Would you print the material exactly, starting at its first line and ending at the line holding "PI = math.pi"?

::: Source excerpt

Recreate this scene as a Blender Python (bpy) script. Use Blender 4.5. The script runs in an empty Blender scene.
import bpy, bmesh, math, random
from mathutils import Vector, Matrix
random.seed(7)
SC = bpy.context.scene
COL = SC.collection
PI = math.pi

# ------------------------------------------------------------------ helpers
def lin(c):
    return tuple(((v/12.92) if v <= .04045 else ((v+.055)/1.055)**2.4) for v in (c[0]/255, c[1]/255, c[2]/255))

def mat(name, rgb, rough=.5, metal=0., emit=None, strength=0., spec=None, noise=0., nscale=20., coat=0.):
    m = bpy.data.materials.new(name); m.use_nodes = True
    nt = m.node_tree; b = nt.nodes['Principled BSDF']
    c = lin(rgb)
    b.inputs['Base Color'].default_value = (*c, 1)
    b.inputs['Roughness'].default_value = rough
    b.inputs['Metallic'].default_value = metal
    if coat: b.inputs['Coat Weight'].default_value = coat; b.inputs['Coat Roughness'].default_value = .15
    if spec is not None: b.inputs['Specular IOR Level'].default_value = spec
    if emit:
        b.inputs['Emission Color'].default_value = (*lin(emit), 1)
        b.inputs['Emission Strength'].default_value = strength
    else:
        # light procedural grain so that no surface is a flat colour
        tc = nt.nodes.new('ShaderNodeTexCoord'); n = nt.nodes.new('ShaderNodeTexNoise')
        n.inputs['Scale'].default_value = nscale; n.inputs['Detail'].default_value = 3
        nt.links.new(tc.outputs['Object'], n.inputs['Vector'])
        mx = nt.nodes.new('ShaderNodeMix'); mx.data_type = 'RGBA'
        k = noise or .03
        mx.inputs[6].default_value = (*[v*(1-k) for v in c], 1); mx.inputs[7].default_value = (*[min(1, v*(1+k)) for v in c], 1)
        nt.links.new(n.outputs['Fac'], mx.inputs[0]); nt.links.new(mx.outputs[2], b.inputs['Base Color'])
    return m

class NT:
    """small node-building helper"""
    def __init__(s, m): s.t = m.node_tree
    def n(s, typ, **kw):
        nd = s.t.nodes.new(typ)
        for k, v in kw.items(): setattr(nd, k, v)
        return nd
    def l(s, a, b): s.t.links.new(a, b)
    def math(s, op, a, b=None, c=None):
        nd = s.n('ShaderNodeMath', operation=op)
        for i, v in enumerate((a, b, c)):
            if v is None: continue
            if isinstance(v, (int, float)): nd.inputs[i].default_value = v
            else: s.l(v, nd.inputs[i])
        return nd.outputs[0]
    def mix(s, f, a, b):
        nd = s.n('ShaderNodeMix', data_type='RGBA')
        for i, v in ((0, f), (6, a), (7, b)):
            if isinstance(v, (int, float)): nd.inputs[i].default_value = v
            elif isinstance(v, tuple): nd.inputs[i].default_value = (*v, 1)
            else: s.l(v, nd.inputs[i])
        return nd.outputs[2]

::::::

Correct response:
Recreate this scene as a Blender Python (bpy) script. Use Blender 4.5. The script runs in an empty Blender scene.
import bpy, bmesh, math, random
from mathutils import Vector, Matrix
random.seed(7)
SC = bpy.context.scene
COL = SC.collection
PI = math.pi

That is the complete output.